Cela dit, et Arcand l’admet lui-même : son film ne propose pas de solutions. Aucun expert n’a été interrogé et l’animateur n’aborde que brièvement la question de l’âge requis pour obtenir un permis de conduire, que plusieurs aimeraient voir passer de 16 à 18 ans.

Paul Arcand semble d’ailleurs davantage militer pour une responsabilisation des parents que pour un meilleur encadrement de l’État. Il estime, sans doute avec raison, qu’il n’y a pas de solution miracle, et que ce n’est pas la nouvelle règle de « tolérance zéro » à l’alcool pour les conducteurs de moins de 21 ans qui va changer profondément leurs habitudes.

Le populaire animateur souhaite que son film suscite une discussion entre les parents et leurs enfants.

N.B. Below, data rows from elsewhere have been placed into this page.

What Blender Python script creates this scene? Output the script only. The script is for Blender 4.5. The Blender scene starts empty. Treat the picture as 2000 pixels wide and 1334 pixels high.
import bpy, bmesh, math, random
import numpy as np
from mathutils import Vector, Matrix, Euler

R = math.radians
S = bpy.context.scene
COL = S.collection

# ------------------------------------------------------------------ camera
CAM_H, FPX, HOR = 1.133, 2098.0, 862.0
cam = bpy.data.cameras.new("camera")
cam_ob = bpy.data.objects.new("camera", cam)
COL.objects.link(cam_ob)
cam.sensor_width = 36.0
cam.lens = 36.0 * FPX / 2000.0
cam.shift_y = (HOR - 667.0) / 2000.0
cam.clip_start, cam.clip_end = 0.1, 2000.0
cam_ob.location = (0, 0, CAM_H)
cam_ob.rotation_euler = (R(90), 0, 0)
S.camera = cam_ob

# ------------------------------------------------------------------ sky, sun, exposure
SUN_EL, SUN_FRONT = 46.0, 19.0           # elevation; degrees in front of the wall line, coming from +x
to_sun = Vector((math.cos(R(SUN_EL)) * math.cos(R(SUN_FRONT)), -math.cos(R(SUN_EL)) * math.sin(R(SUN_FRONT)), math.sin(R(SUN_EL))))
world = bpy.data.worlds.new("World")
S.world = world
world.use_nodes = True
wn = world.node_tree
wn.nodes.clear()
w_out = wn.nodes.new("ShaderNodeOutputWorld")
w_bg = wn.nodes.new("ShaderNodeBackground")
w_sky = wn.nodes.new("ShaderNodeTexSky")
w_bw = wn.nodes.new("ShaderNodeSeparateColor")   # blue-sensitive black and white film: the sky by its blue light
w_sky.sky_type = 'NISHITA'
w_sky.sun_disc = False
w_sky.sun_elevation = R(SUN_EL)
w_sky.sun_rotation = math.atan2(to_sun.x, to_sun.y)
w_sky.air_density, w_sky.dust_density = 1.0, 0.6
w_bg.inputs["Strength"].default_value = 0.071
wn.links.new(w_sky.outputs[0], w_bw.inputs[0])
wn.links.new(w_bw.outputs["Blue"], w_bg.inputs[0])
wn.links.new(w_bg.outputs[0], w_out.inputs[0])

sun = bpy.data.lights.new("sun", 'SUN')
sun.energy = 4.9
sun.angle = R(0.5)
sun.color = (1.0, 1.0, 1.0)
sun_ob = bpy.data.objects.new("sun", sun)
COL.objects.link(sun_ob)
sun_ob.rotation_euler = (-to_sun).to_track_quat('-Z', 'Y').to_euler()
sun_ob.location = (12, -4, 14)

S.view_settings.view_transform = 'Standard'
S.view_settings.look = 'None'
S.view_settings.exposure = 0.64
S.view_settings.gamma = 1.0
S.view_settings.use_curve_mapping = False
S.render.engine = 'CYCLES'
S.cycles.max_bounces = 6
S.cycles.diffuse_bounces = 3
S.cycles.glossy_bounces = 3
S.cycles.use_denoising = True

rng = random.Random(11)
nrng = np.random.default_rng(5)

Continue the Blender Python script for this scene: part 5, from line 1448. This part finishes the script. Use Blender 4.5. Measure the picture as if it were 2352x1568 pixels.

Les jeunes qu’il interroge n’hésitent d’ailleurs pas à accuser leurs aînés plutôt que de pratiquer l’introspection. Il faut entendre deux d’entre eux raconter comment leurs propres pères se sont fait confisquer leur permis pour conduite en état d’ébriété. Bel exemple…

Reste la question du traitement. On est au cinéma, qui n’est pas toujours un art, mais un médium avec ses codes et ses règles. On ne s’improvise pas cinéaste. Et on ne réalise pas un film destiné au grand écran comme un reportage de J.E. (ce qui est le cas, en l’occurrence).

D’un point de vue formel, Dérapages ressemble à une Honda Civic modifiée, aileron en prime. Sa réalisation, qui multiplie les effets malheureux (abus de fondus enchaînés et d’accélérés, reconstitutions bancales, passage incongru au noir et blanc), est rébarbative et maladroite. La musique tonitruante est envahissante et le montage, d’un rythme quasi stroboscopique. Oui, on a compris : ça va vite parce que c’est un film sur la vitesse…

Ajoutez à cela que la narration de Paul Arcand est statique – ce qui est étonnant de la part d’un homme de radio d’expérience – et l’on comprend mal qu’il ne se soit pas mieux entouré encore une fois. D’un coréalisateur, par exemple.

N’empêche qu’à force de tout souligner en gras avec les effets à sa disposition, Paul Arcand – qui fait des efforts inouïs pour émouvoir dans une dernière séquence particulièrement ratée de son film –, finit par marteler son message. C’est la méthode Arcand qui, à défaut d’être subtile, reste efficace.